The safe haven asset has rallied 15 per cent since mid-February to as high as $2,288 per troy ounce on Wednesday, also boosted by concerns over the potential for an escalating conflict in the Middle East. It later reversed gains to trade down 0.4 per cent at $2,273 per troy ounce.

Two Fed officials said on Tuesday that three interest rate cuts this year would be “reasonable”, even though the world’s largest economy continues to perform strongly, with consumer prices rising slightly in February. Gold, which offers no yield to investors, tends to benefit from a fall in so-called real interest rates — borrowing costs adjusted for inflation.

“The expectation for falling real rates remains an important driver for the bullish outlook on gold,” said Joni Teves, a precious metals analyst at UBS. “As long as the Fed stays dovish, there is a risk of even larger declines in real rates should inflation surprise on the upside.”

Analysts said that traders were buying gold — known as an inflation hedge — to protect themselves against the risk of a rise in inflation, which would push real rates lower.

Brent crude, the global oil benchmark, has crept up about 18 per cent since the middle of February to reach almost $90 per barrel, fuelling anxiety about a rebound in inflation.

“The market is interpreting that the Fed is willing to accommodate higher inflation as it cuts rates,” said Michael Widmer, commodities strategist at Bank of America.

Gold’s rally had been given further impetus by investors buying call options in the futures market, aiming to profit from a rally driven by demand from central banks and Chinese consumers, who are snapping up gold at record levels.

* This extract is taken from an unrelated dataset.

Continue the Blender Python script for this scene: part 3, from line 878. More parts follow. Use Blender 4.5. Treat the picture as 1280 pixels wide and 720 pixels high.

Analysts also said that Israeli strikes on the Iranian consulate in Syria had further burnished gold’s appeal as a safe haven.

“Strength begets strength,” said Robin Bhar, an independent precious metals consultant. “[Gold] seems to be in the hands of the speculative traders who are piling in and wanting to see this thing move much higher.”

Gold remains a significant distance from its real terms all-time high of well above $3,000 per troy ounce, hit in 1980 at a time of rampant oil-driven inflation.

However, some analysts caution that gold’s surge from just over $1,800 per troy ounce six months ago looks overdone, particularly given the risk that the Fed and other major central banks lower interest rates more slowly than currently expected because of high inflation.

“The US economy is surprising with its strong performance, which would make a first interest rate cut in June less likely and thus weigh on the gold price,” said Alexander Zumpfe, senior precious metals trader at Heraeus, a refinery of precious metals. But he added that “it seems as if gold turns every market development into a price increase”.